Science fiction hinted at futuristic homes that would control appliances, assist and provide service, and keep people protected as early as Ray Bradbury’s short story “There Will Come Soft Rains.” This short-story told of a house that had home automation though no one lived in it.

We saw home automation in Marty Fly’s futuristic kitchen in “Back to the future II.” Disney’s “Smart House” showed us what happens when the house attacks, and the Jetsons gave us a vision of what the future will look when robots assist the home.

In these examples we see that humans have envisioned future homes that would use technology to make life easier for quite sometime. If you’ve used our home automation tools here at Protect America, you’ve likely realized how useful and convenient IoT (Internet of Things) and home automation is. But when did these ideas come about? Who invented these notions of smart devices? Let’s take a look at the history:

The Early Years of Automation

The earliest we can attribute any device to resembling an automation tool is Nikola Tesla’s invention of a remote control toy boat in 1898. This was the first time an object that was meant to be used at the home and automated.

1901 saw the first vacuum cleaner, and in the decades that followed the washing machine, the clothes dryer, clothes iron, refrigerator, dishwasher, garbage disposal, and many other home appliances were created.

The world’s fair in Chicago and New York officially introduced the concept of home automation in 1930. People were fascinated by the concept. But if we’re really crediting someone for home automation, we may be able to trace it back to Jack Kilby and Robert Noyce, the pair who created the computer chip in 1950. This technology is the basis of many of our tools today.
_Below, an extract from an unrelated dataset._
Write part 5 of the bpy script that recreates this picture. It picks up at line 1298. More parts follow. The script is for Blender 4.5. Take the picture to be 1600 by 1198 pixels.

In 1969, DARPA (Defense Advanced Research Projects Agency), introduced ARPANET (The Advanced Research Projects Agency Network), the very first network in the world which was the precursor to the internet and IoT.

A few devices were created in the late 19th century. A 1966 device named the Echo IV was capable of making shopping lists and turning some home appliances on and off and control temperature, but it was never sold on the market.

A 1969 Honeywell device, the company that is still known in today’s home industry for various products, created a kitchen device that wrote down and created recipes. This product was too expensive and never obtained commercial success.

The most coincidental of all smart home technology, is that the idea really came about in 1984, the same year that was imagined in George Orwell’s famous dystopian novel. This is when the American Association of House Builders officially coined the term “Smart Home.”

Later on in 1989 we saw “The Clapper,” the device that would turn lights on and off with a simple clap of the hands.

But by the 1980’s, home automation was commonplace in the home thanks to items like garage doors, home security systems, motion sensing lights, fiber optics, thermostats and other tech. In 1991 we saw the creation of devices that would alert of elderly people falling down.

The Future of Home Automation

If the timeline of the beginning of home automation tells it’s anything, once the smart home term was coined in 1984 we truly saw a boom in objects that were used in the home and powered by technology. In this example, the boost in technological products seemed to happen around the same time.

Within the last few years we’ve seen home automation products like thermostats, door-locks, and the IoT’s ability to connect all the devices in the home really take off.

Only time will tell what the future will hold, but it’s likely that just about every item in your house will have the capability to be automated. We’re excited to lead the way.